— Start of Recorded data —
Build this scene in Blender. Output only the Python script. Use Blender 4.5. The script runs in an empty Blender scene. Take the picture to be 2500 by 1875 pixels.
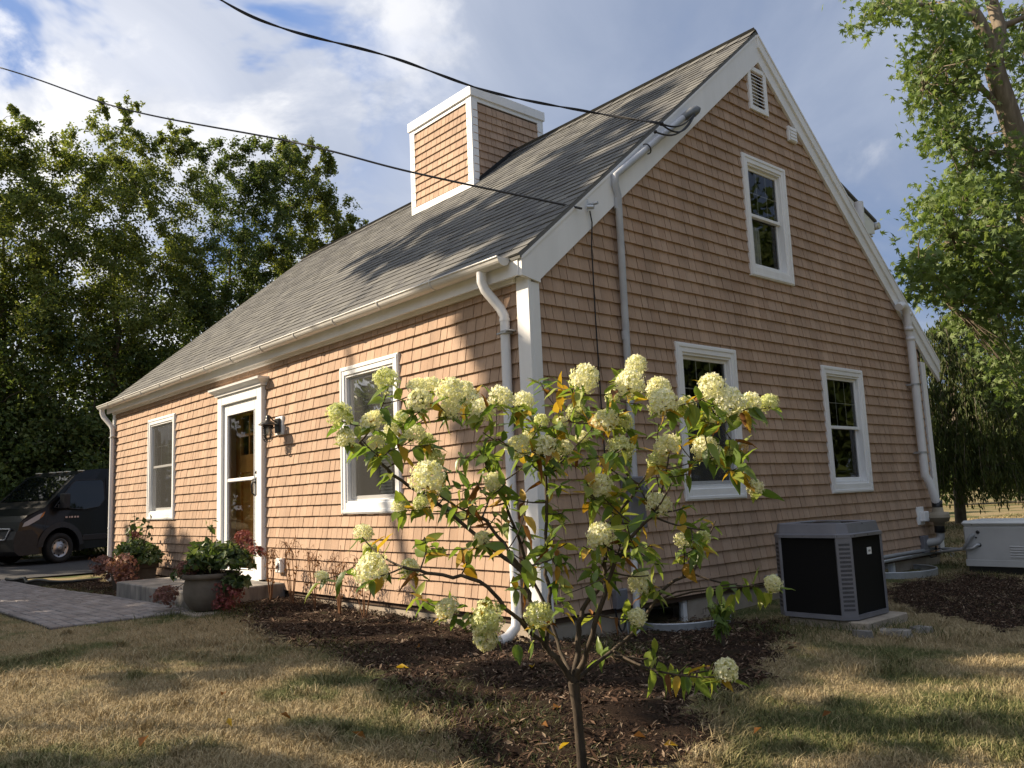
import bpy, math, random
import numpy as np
from mathutils import Vector, Matrix

rng = np.random.default_rng(7)
random.seed(7)
SC = bpy.context.scene
COL = SC.collection

# ---------------------------------------------------------------- camera
CAM = np.array([4.81767513, -4.48568942, 1.08227821])
FPX = 2042.7642                      # focal length in pixels of the 2500 px wide photograph
YAW, PITCH, ROLL = math.radians(138.48229864), math.radians(7.74063914), math.radians(-2.35816809)
DV = np.array([math.cos(YAW) * math.cos(PITCH), math.sin(YAW) * math.cos(PITCH), math.sin(PITCH)])
_r = np.cross(DV, [0, 0, 1]); _r /= np.linalg.norm(_r); _u = np.cross(_r, DV)
RV = math.cos(ROLL) * _r + math.sin(ROLL) * _u
UV = -math.sin(ROLL) * _r + math.cos(ROLL) * _u
cd = bpy.data.cameras.new('camera')
cam = bpy.data.objects.new('camera', cd); COL.objects.link(cam)
cd.sensor_width = 36.0
cd.lens = 36.0 * FPX / 2500.0
cd.clip_start = 0.05; cd.clip_end = 2000
M = Matrix.Identity(4)
for i in range(3):
    M[i][0] = RV[i]; M[i][1] = UV[i]; M[i][2] = -DV[i]; M[i][3] = CAM[i]
cam.matrix_world = M
SC.camera = cam

# ---------------------------------------------------------------- light
SUN_TRAVEL = np.array([1.15, 1.0, -1.0]); SUN_TRAVEL /= np.linalg.norm(SUN_TRAVEL)
ELEV = math.asin(-SUN_TRAVEL[2])
sd = bpy.data.lights.new('sun', 'SUN'); sun = bpy.data.objects.new('sun', sd); COL.objects.link(sun)
sd.energy = 5.0; sd.angle = math.radians(0.55); sd.color = (1.0, 0.83, 0.62)
sun.rotation_euler = Vector(SUN_TRAVEL).to_track_quat('-Z', 'Y').to_euler()
sun.location = (-30, -26, 40)

SC.view_settings.view_transform = 'Standard'
SC.view_settings.look = 'None'
SC.view_settings.exposure = 0.92
SC.view_settings.gamma = 1.0
SC.view_settings.use_curve_mapping = False
SC.render.engine = 'CYCLES'
SC.cycles.max_bounces = 8
SC.cycles.transparent_max_bounces = 24
SC.cycles.use_denoising = True

W = bpy.data.worlds.new('World'); SC.world = W; W.use_nodes = True


class NT:
    """small helper to write node trees"""
    def __init__(s, tree):
        s.t = tree; s.n = tree.nodes; s.l = tree.links
    def new(s, typ, **kw):
        n = s.n.new(typ)
        for k, v in kw.items():
            setattr(n, k, v)
        return n
    def link(s, a, b):
        s.l.new(a, b)
    def put(s, sock, v):
        if isinstance(v, bpy.types.NodeSocket):
            s.l.new(v, sock)
        else:
            sock.default_value = v
    def math(s, op, a, b=None, clamp=False):
        n = s.new('ShaderNodeMath', operation=op, use_clamp=clamp)
        s.put(n.inputs[0], a)
        if b is not None:
            s.put(n.inputs[1], b)
        return n.outputs[0]
    def mix(s, fac, a, b, blend='MIX'):
        n = s.new('ShaderNodeMix', data_type='RGBA', blend_type=blend)
        s.put(n.inputs[0], fac)
        for i, v in ((6, a), (7, b)):
            if isinstance(v, (tuple, list)) and len(v) == 3:
                v = (*v, 1)
            s.put(n.inputs[i], v)
        return n.outputs[2]
    def noise(s, vec, scale, detail=4, rough=0.5, dist=0.0):
        n = s.new('ShaderNodeTexNoise')
        if vec is not None:
            s.link(vec, n.inputs['Vector'])
        n.inputs['Scale'].default_value = scale
        n.inputs['Detail'].default_value = detail
        n.inputs['Roughness'].default_value = rough
        n.inputs['Distortion'].default_value = dist
        return n.outputs['Fac']
    def ramp(s, fac, stops):
        n = s.new('ShaderNodeValToRGB')
        s.put(n.inputs[0], fac)
        e = n.color_ramp.elements
        while len(e) < len(stops):
            e.new(0.5)
        for el, (p, c) in zip(e, stops):
            el.position = p
            el.color = c if len(c) == 4 else (*c, 1)
        return n.outputs[0]
    def step(s, v, a, b):
        n = s.new('ShaderNodeMapRange', interpolation_type='SMOOTHSTEP')
        s.put(n.inputs[0], v)
        n.inputs[1].default_value = a; n.inputs[2].default_value = b
        return n.outputs[0]


def make_world():
    t = NT(W.node_tree); t.n.clear()
    out = t.new('ShaderNodeOutputWorld'); bg = t.new('ShaderNodeBackground')
    t.link(bg.outputs[0], out.inputs[0])
    bg.inputs[1].default_value = 0.1
    sky = t.new('ShaderNodeTexSky', sky_type='NISHITA')
    sky.sun_disc = False
    sky.sun_elevation = ELEV
    # direction to the sun: azimuth measured the way the sky texture does (0 = +Y, clockwise)
    sx, sy = -SUN_TRAVEL[0], -SUN_TRAVEL[1]
    sky.sun_rotation = math.atan2(sx, sy)
    tc = t.new('ShaderNodeTexCoord')
    d = tc.outputs['Generated']
    sep = t.new('ShaderNodeSeparateXYZ'); t.link(d, sep.inputs[0])
    zz = t.math('MAXIMUM', t.math('ADD', sep.outputs[2], 0.28), 0.12)
    cx = t.math('DIVIDE', sep.outputs[0], zz); cy = t.math('DIVIDE', sep.outputs[1], zz)
    comb = t.new('ShaderNodeCombineXYZ'); t.link(cx, comb.inputs[0]); t.link(cy, comb.inputs[1])
    P = comb.outputs[0]
    dot = t.new('ShaderNodeVectorMath', operation='DOT_PRODUCT'); t.link(d, dot.inputs[0])
    dot.inputs[1].default_value = tuple(-SUN_TRAVEL)
    toward = t.step(dot.outputs['Value'], 0.20, 0.78)
    near = t.step(dot.outputs['Value'], 0.45, 0.95)
    # veil of thin grey-blue cloud, paler towards the sun
    veil_n = t.noise(P, 1.05, 7, 0.55, 0.8)
    veil_k = t.math('ADD', veil_n, t.math('MULTIPLY', t.math('SUBTRACT', sep.outputs[2], 0.38), 0.42))
    veil_dark = t.ramp(veil_k, [(0.30, (.95, 1.42, 2.5)), (0.44, (1.62, 1.96, 2.75)), (0.56, (2.25, 2.57, 3.3)), (0.70, (3.3, 3.6, 4.3))])
    veil_pale = t.ramp(veil_n, [(0.34, (2.0, 2.3, 3.1)), (0.50, (3.0, 3.25, 3.9)), (0.66, (4.8, 4.9, 5.3))])
    veil = t.mix(toward, veil_dark, veil_pale)
    skyc = t.mix(0.9, sky.outputs[0], veil)
    # open blue gaps
    gap_n = t.noise(P, 2.1, 6, 0.55, 0.4)
    gap = t.math('MULTIPLY', t.step(gap_n, 0.54, 0.61), t.step(dot.outputs['Value'], 0.35, 0.6))
    skyc = t.mix(gap, skyc, (.95, 1.75, 3.7))
    # cumulus
    cum_n = t.noise(P, 2.6, 9, 0.58, 0.3)
    cum_b = t.noise(P, 5.5, 6, 0.55, 0.2)
    cum = t.step(t.math('ADD', cum_n, t.math('MULTIPLY', toward, 0.17)), 0.60, 0.74)
    cum = t.math('MULTIPLY', cum, t.math('ADD', 0.25, t.math('MULTIPLY', toward, 0.75)))
    cum_col = t.ramp(cum_b, [(0.3, (3.6, 3.8, 4.3)), (0.55, (6.5, 6.4, 6.3))])
    skyc = t.mix(cum, skyc, cum_col)
    # broad glare of the bright cloud bank round the sun
    glare = t.math('MULTIPLY', near, 0.12)
    skyc = t.mix(glare, skyc, (7.0, 6.7, 6.2))
    t.link(skyc, bg.inputs[0])


make_world()

# ---------------------------------------------------------------- rays of the survey photograph (used to read real positions)
CX, CY = 1250.0, 937.5
def ray(x, y):
    return DV * FPX + RV * (x - CX) - UV * (y - CY)
def on(ax, val, x, y):
    v = ray(x, y); t = (val - CAM[ax]) / v[ax]
    return CAM + t * v
def at(x, y, depth):
    return CAM + ray(x, y) / FPX * depth
def proj(X):
    v = np.asarray(X, float) - CAM
    w = v @ DV
    return np.stack([CX + FPX * (v @ RV) / w, CY - FPX * (v @ UV) / w], -1), w
_gx = [-400, -20, -13, -10.5, -7, -4.5, -1, 1, 1.6, 2.3, 5, 400]
_gz = [-0.05, -0.05, -0.07, -0.06, 0.015, 0.04, 0.0, -0.05, -0.07, -0.125, -0.15, -0.15]
def ground_z(x):
    return np.interp(x, _gx, _gz)
def on_ground(x, y):
    z = 0.0
    for _ in range(6):
        p = on(2, z, x, y); z = float(ground_z(p[0]))
    return p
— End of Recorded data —
▶ **Task to complete**: Determine how many lines of this listing contain "scene", and give only the number.

▶ **Task result**: 2